Pero a sus responsabilidades había que sumarles las de la casa. Comenzó a pedirle a él que también se hiciera cargo. Le decía que le era más fácil, porque podía manejar su tiempo. “La cosa funcionó hasta que en una pelea me lo echó en cara. Al poco tiempo, supe que se había involucrado con su secretaria. Claro, ella lo hacía sentirse total.
“El mundo se le dio vuelta. Pensé que ningún éxito laboral compensaba la pérdida del padre de mis hijos. Decidí quedarme en la misma compañía, pero ya no en el staff internacional sino en el nacional, con una remuneración más baja, menos responsabilidades y sin posibilidades de ascenso.Él puso fin a la relación y todo volvió a su cauce. Pero, a veces... siento una rabia inmensa”.
Entre las que lo dejan todo, no faltan quienes tomaron la decisión después de tener a un hijo discapacitado, como en el caso de Cecilia, cuyo tercer niño nació con síndrome de Down. Piensa que su marido no habría tomado esa misma opción. Otras, contando con talento y oportunidades para haber llegado lejos en su carrera, la dejan antes por miedo a asumir un alto cargo, a fallar, al estrés que implica, a despertar envidia... Y de las que se lanzan al desafío, varias tienen que pagar un alto costo.
Pero estas mujeres no vuelven a la casa. Generalmente toman un trabajo menor, de media jornada o free lance que ni lejanamente tiene que ver con las expectativas que imaginaron.

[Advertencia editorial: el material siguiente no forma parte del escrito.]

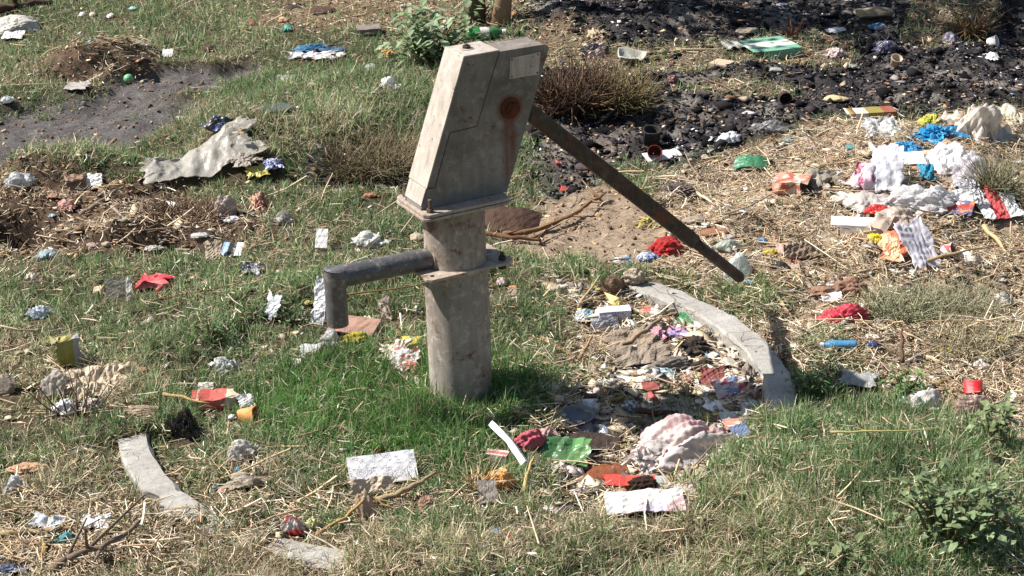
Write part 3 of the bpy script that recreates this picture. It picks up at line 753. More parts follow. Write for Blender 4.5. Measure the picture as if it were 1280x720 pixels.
def bottle(name, cat, label, px, py, L, Dm, yaw, body, capm, labm=None, lift=.0):
    """plastic bottle lying on its side, L and Dm in pixels; yaw in the world, cap end at +x"""
    p, s, sn, cs = G(px, py); L = L/s; r = Dm/s/2
    root = empty(name, (p.x, p.y, p.z+r*.9+lift), RAD(yaw))
    def xl(prof, seg=24):
        m = MB(); m.lathe(prof, seg); m.v = [(z, x, y) for x, y, z in m.v]; return m
    prof = [(.001, -L/2), (r*.8, -L/2), (r, -L*.44), (r*.93, -L*.36), (r, -L*.3), (r*.95, -L*.18), (r*.97, L*.08), (r, L*.14), (r*.8, L*.27), (r*.42, L*.37), (r*.4, L*.42)]
    m = xl(prof); V = np.array(m.v); V = V+(np.stack([fold(V/r*.5, 60+i, .6, 2)-.5 for i in range(3)], 1))*r*.22; m.v = [tuple(v) for v in V]
    m.build('bottle_body', body, root, smooth=True)
    xl([(r*.46, L*.40), (r*.5, L*.405), (r*.5, L*.49), (r*.44, L*.5), (.001, L*.5)]).build('cap', capm, root, smooth=False)
    if labm: xl([(r*1.03, -L*.16), (r*1.05, -L*.1), (r*1.05, L*.02), (r*1.03, L*.07)]).build('label_band', labm, root, smooth=True)
    foot(p, L*.5, r, RAD(yaw)); tag(root, label, cat); return root
# ---------------------------------------------------------------- litter: every piece of it
WH = (238, 236, 233); OFF = (206, 200, 188); GR = (150, 148, 142); BG = (190, 176, 152)
fW = film(WH, .3); fC = film((214, 214, 210), .3, .25, .2); fB = film((182, 170, 152), .3, .4); fG = film((150, 148, 142), .3, .35, .15)
pW = paper(WH); pO = paper(OFF); pB = paper((176, 156, 128), dirt=.6)
bag, scrap = 'plastic_bag', 'paper_scrap'
# --- back left
crump('sack', 'sack', 'large pale grey sack lying in the grass at the far left', 18, 28, 66, 26, film((186, 180, 168), .1, .7), .55, .3, 4, f=1.2)
sheet(scrap, 'paper', 'white paper scrap in front of the pale grey sack', 17, 46, 24, 8, pW, 10)
stick('dead_branch', 'branch', 'dark dead branch behind the pale grey sack', [(-8, 12), (30, 6), (66, 3)], .022, wood((86, 66, 52)), twig=3)
crump(scrap, 'paper', 'white scrap, left one of a pair in the grass behind the soil mound', 103, 17, 8, 9, fW, .6, sub=3)
crump(scrap, 'paper', 'cream scrap, right one of a pair in the grass behind the soil mound', 116, 17, 9, 9, film((214, 208, 180)), .6, sub=3)
crump(scrap, 'paper', 'white scrap in the grass between the cream scrap and the pale teal one', 138, 19, 9, 8, fW, .6, sub=3)
crump(scrap, 'paper', 'pale teal scrap in the grass far behind the green ball', 166, 10, 11, 6, film((160, 200, 196)), .6, sub=3)
o_ = stone('ball', 'ball', 'small round green ball at the foot of the soil mound', 159, 80, 13, 12, film((96, 160, 112), 0, .5), .8, 4, 0, .0, 0, 0)
_p = G(159, 84)[0]; V_, F_ = ico(4); _m = MB(); 
for v in o_.data.vertices: pass
_r = 6.4/s_at((159, 84)); 
for v, w in zip(o_.data.vertices, V_): v.co = Vector(w)*_r+Vector((0, 0, _r*.9))
o_.location = _p; o_.data.polygons.foreach_set('use_smooth', [True]*len(o_.data.polygons))
stone('stone', 'stone', 'dark lump of brick on the grass above the muddy track', 262, 59, 17, 13, rocky((84, 68, 58)), .7)
sheet(scrap, 'paper', 'white scrap on the grass between the green ball and the dark brick lump', 210, 69, 12, 9, pW, 20)
sheet('torn_card', 'card', 'pale flat piece of card stuck in the muddy track', 97, 110, 26, 8, paper((168, 164, 158)), 2, torn=.3, A=.03)
crump(scrap, 'paper', 'white scrap at the left edge of the picture beside the muddy track', 9, 124, 16, 12, fW, .6, sub=3)
stone('stone', 'stone', 'small round grey pebble in the middle of the muddy track', 105, 128, 8, 8, rocky((150, 142, 134)), .8, 2)
crump(bag, 'bag', 'crumpled black plastic bag with a blue knot in the grass behind the long torn sack', 276, 153, 36, 22, film((24, 26, 32), .05, .3, 0, (44, 62, 110), 9), .7, .6)
crump(scrap, 'paper', 'small cream crumpled ball left of the black bag', 225, 147, 11, 10, film(OFF), .7, sub=3)
shreds('torn_card', 'card', 'torn tan card right of the black bag', 304, 164, 22, 20, pB, 6, .5, up=1.5)
stick('reed', 'reed', 'long thin pale reed lying across the muddy track at the far left', [(0, 107), (60, 105), (118, 103)], .0035, wood((196, 182, 150), (170, 150, 116)))
stick('reed', 'reed', 'short pale reed pointing down the muddy track', [(100, 100), (122, 116)], .004, wood((196, 182, 150), (170, 150, 116)))
crump(scrap, 'paper', 'small red scrap in the grass left of the teal one', 315, 28, 9, 8, film((188, 84, 70)), .6, sub=3)
crump(scrap, 'paper', 'small teal green scrap behind the blue cloth', 360, 35, 15, 9, film((84, 168, 150)), .6, sub=3)
crump(scrap, 'paper', 'pale yellow and pink scrap just behind the teal green one', 353, 23, 13, 10, film((206, 190, 120), c2=(200, 140, 120)), .6, sub=3)
stone('brick_lump', 'brick', 'dark brown flat chunk of wood at the top of the grass slope', 400, 12, 44, 16, wood((92, 70, 58), (58, 44, 38)), .5)
stone('brick_lump', 'brick', 'smaller dark chunk left of the brown wood chunk', 364, 8, 26, 10, rocky((74, 60, 52)), .5)
crump('cloth', 'cloth', 'crumpled bright blue cloth in the grass at the top left', 388, 61, 56, 18, film((34, 104, 140), .15, .6, c2=(28, 84, 120)), .5, .65, 5, 12, f=2.2)
sheet('paper_strip', 'paper', 'long white strip of paper in front of the blue cloth', 388, 71, 56, 8, pW, 25, A=.08, f=2.5, torn=.5)
crump(scrap, 'paper', 'white crumpled scrap at the right end of the blue cloth', 426, 67, 13, 10, fW, .6, sub=3)
crump(scrap, 'wrapper', 'orange yellow wrapper beside the broad leaved weed', 484, 66, 20, 13, film((222, 160, 70), c2=(226, 190, 120)), .6, .7)
crump(bag, 'bag', 'small pale teal and pink bag in the grass left of the weed', 463, 85, 24, 13, film((160, 188, 184), .3, .3, 0, (206, 190, 186)), .6, .5)
crump(bag, 'bag', 'small white crumpled bag in the grass between weed and pump head', 486, 103, 20, 18, fW, .7, .55)
sheet(scrap, 'paper', 'narrow pale scrap in the grass left of the small white bag', 358, 101, 22, 8, film((176, 176, 160)), 10)
carton('broken_grille', 'grille', 'broken grey slatted box piece behind the weed', 461, 38, 30, 13, rocky((140, 128, 118)), .5, 10, flap=False, open_end='left')
crump('net_scrap', 'net', 'dark green net scrap in the grass below the blue cloth', 343, 136, 46, 12, film((66, 78, 70), .2, .8), .2, .5, 3, 20)
crump(scrap, 'paper', 'tiny white scrap on the dark green net', 373, 134, 6, 6, fW, .6, sub=2)
bottle('plastic_bottle', 'bottle', 'green plastic bottle lying behind the top of the pump', 608, 48, 50, 15, 8, film((34, 140, 74), .3, .2), film((230, 230, 226)), film((226, 216, 206)))
# --- back right
crump('cloth', 'cloth', 'thin beige rag heaped behind the black shoe', 744, 41, 26, 16, cloth((196, 176, 148)), .6, .7)
crump('old_shoe', 'shoe', 'worn black shoe with a white and teal patch behind the dry shrub', 743, 62, 34, 20, film((24, 24, 30), .05, .5, 0, (186, 160, 150), 12), .7, .5)
cupshape('foam_tray', 'tray', 'flat pale foam tray on the bare dirt right of the shoe', 789, 71, 38, 12, film((172, 170, 156), .1, .6), 0, 12, .8, deep=5, crush=.35)
crump('wrapper', 'wrapper', 'crumpled purple black wrapper between the dry shrub and the ash', 808, 93, 32, 14, film((64, 44, 66), .1, .3, 0, (40, 36, 48)), .6, .6)
crump(scrap, 'wrapper', 'reddish brown scrap just right of the purple black wrapper', 840, 96, 12, 14, film((130, 80, 76)), .7, .6, 3)
carton('wood_block', 'wood', 'small tan block lying in the ash below the turquoise carton', 902, 82, 24, 13, wood((190, 170, 146), (168, 146, 120)), .5, -35, .02, flap=False)
stone('stone', 'stone', 'cream stone on the bare dirt left of the turquoise carton', 867, 63, 22, 9, rocky((196, 184, 158)), .6)
stone('stone', 'stone', 'long pale stone in the weeds behind the turquoise carton', 934, 36, 30, 11, rocky((186, 170, 144)), .6)
sheet(scrap, 'paper', 'grey white flattened paper left of the turquoise carton', 920, 58, 32, 8, paper((176, 178, 168)), 8)
carton('turquoise_carton', 'carton', 'turquoise and white flattened carton on the far ash heap', 965, 61, 52, 26, paper((96, 168, 140), (214, 222, 204), None, 'bandy', 10), .4, 18, .05, open_end='left')
stick('reed', 'reed', 'pale wooden lath on the dirt in front of the cream stone', [(845, 62), (906, 62)], .006, wood((206, 186, 150)))
stone('stone', 'stone', 'large smooth pale boulder at the top right edge of the ash', 1090, 14, 56, 22, rocky((150, 136, 112), (112, 102, 84), 12), .6, 4, 0, .05)
crump(scrap, 'paper', 'white crumpled scrap in the ash left of the pale boulder', 1043, 38, 24, 9, fW, .5)
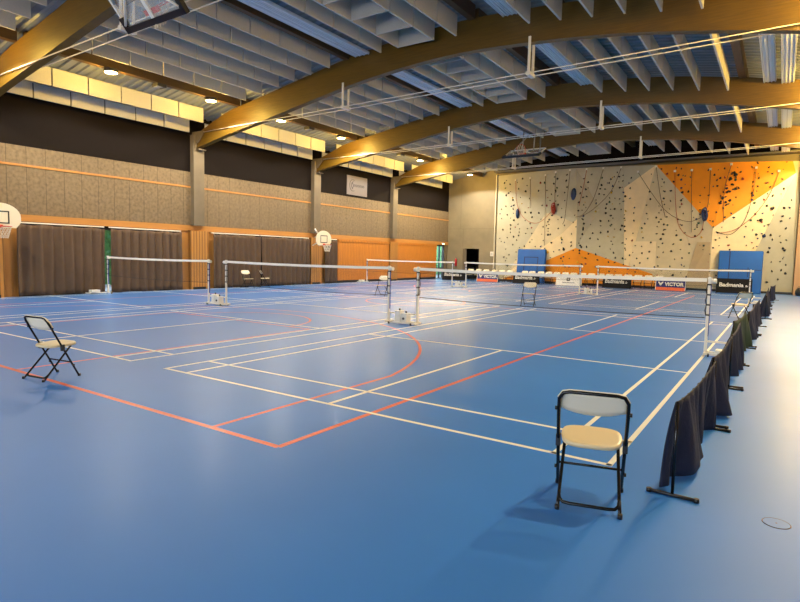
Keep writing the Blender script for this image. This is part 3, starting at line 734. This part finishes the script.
# ------------------------------------------------------------------ banners along the far end
def banner(x0, x1, y, z0, h, mt, name_label, kind):
    t = thing('banner_board', name_label, 'banner', ((x0+x1)/2, y, 0), 0, 'advertising boards at the far end'); w = (x1-x0)/2
    lean = .14
    def face(zz): return lean*zz/h
    mb = MB(); mb.prism([(-w, 0, z0), (w, 0, z0), (w, lean, z0+h), (-w, lean, z0+h)], (0, .02, 0)); mb.prism([(-w, 2*lean+.04, z0), (w, 2*lean+.04, z0), (w, lean+.02, z0+h), (-w, lean+.02, z0+h)], (0, .02, 0)); f = mb.build('panel', mt, t)
    zd = Vector((0, lean, h)).normalized(); off = Vector((0, -.004, 0))
    P = lambda x, s: Vector((x, lean*s, z0+h*s))+off
    if kind == 'bad':
        o = text_mb('Badmania', .30, m_print_w, 'lettering', t, P(-w*.82, .44), (1, 0, 0), zd, width=w*1.36, bold=.009)
        text_mb('.fr', .16, m_print_w, 'lettering', t, P(w*.60, .44), (1, 0, 0), zd, width=w*.2, bold=.004)
    elif kind == 'vic':
        mb = MB(); mb.prism([(-w, -.004, z0), (w, -.004, z0), (w, lean*.3-.004, z0+h*.3), (-w, lean*.3-.004, z0+h*.3)], (0, -.002, 0)); mb.build('lower_stripe', m_banner_o, t)
        mb = MB(); mb.prism([(-w, -.005, z0+.0), (-w+.03, -.005, z0), (-w+.03, lean-.005, z0+h), (-w, lean-.005, z0+h)], (0, -.003, 0)); mb.prism([(w-.03, -.005, z0), (w, -.005, z0), (w, lean-.005, z0+h), (w-.03, lean-.005, z0+h)], (0, -.003, 0)); mb.build('edge', m_print_w, t)
        text_mb('VICTOR', .26, m_print_w, 'lettering', t, P(-w*.40, .46), (1, 0, 0), zd, width=w*1.28, bold=.014)
        a = [(-.84, .80), (-.72, .80), (-.64, .62), (-.50, .80), (-.40, .80), (-.60, .42), (-.68, .42)]
        mb = MB(); mb.prism([P(x*w, s) for x, s in [(-.86, .80), (-.74, .80), (-.66, .64), (-.58, .80), (-.46, .80), (-.62, .46), (-.70, .46)]], (0, -.004, 0)); mb.build('logo', m_print_w, t)
    elif kind == 'white':
        mb = MB()
        mb.prism([P(-.10, .80), P(-.05, .80), P(-.05, .5), P(-.10, .5)], (0, -.004, 0)); mb.prism([P(-.10, .5), P(.10, .5), P(.10, .42), P(-.10, .42)], (0, -.004, 0)); mb.prism([P(.04, .74), P(.10, .80), P(.10, .5), P(.04, .5)], (0, -.004, 0)); mb.prism([P(-.03, .80), P(.03, .80), P(.02, .58), P(-.02, .58)], (0, -.004, 0))
        mb.build('logo', m_print_k, t)
        mb = MB(); x = -.36
        while x < .36: mb.prism([P(x, .30), P(x+.035, .30), P(x+.035, .235), P(x, .235)], (0, -.004, 0)); x += .055
        mb.build('small_print', m_print_k, t)
    mb = MB(); mb.box(-w, -w+.03, .0, 2*lean+.06, 0, z0+.01); mb.box(w-.03, w, 0, 2*lean+.06, 0, z0+.01); mb.build('foot', m_black, t)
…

El problema es que sólo quien lleva largo tiempo desempeñando un alto cargo puede organizar su tiempo. Las otras, las que se encuentran aún batallando por ascender, habitualmente tienen que destinar muchas horas a su trabajo.
Capítulo aparte merecen las ejecutivas de 50 años, quienes a diez de su jubilación empiezan a fantasear con el retiro o hacen este sueño realidad. Han trabajado toda su vida y ya no les interesa demostrarles a los otros su capacidad. Y en vez de seguir en la cúspide, optan por volver a la casa para dedicarse a vivir una nueva sensualidad con su pareja, a estar con sus nietos, leer o releer todos los libros, ver todas las películas, hacer gimnasia, viajar o seguir algún curso de literatura, historia, jardinería, artesanía o cocina. Viven, aún sanas, el último cuarto de sus vidas.
¿Por qué?, porque sí
Aunque la frase “porque sí”, puede pensarse como sinónimo de un mero capricho, es la expresión de algo muy profundo que le ocurre a la mujer.
Ella vive dando explicaciones, siente que tiene que darlas o se las piden; vive haciendo tareas, siempre llega con ellas hechas, con todo pensado, teme no estar preparada y se adelanta. El deber ser exige la mayoría de esas explicaciones.
Para las más, trabajen en la casa o fuera de ella como profesionales o empresarias, pareciera no existir un modelo que integre los distintos roles que hoy impone ser mujer. El deber ser ya no calza con lo que queremos, sentimos, esperamos. No contamos con una forma aceptada socialmente de ser mujer, que nos represente a todas. Y el deber ser nos persigue, creando inseguridad, agobio, rebeldía y desconfianza entre nosotras mismas. Pero lo principal es que pone límites a una expresión de la mujer fiel a sí misma.
Entonces, ¿cómo empezar a sentirnos más cómodas con nosotras y los demás? Distintas voces surgen para mostrar caminos: trabajar en la expresión de la identidad femenina; estar en una misma, simplemente ser; desarrollar un modelo social alternativo al de la competencia, que podríamos llamar de colaboración; inventar el espacio de la mujer.
Mientras encontramos esa manera que nos permita ser, los porque sí pueden ser una forma de expresión, a través de la cual afloran razones tan profundas, tan de verdad y tan fuera del marco esperado, que no pueden ser traducidas en razones lógicas. Entonces, el porque sí es la punta de un iceberg del cual queda mucho por hablar.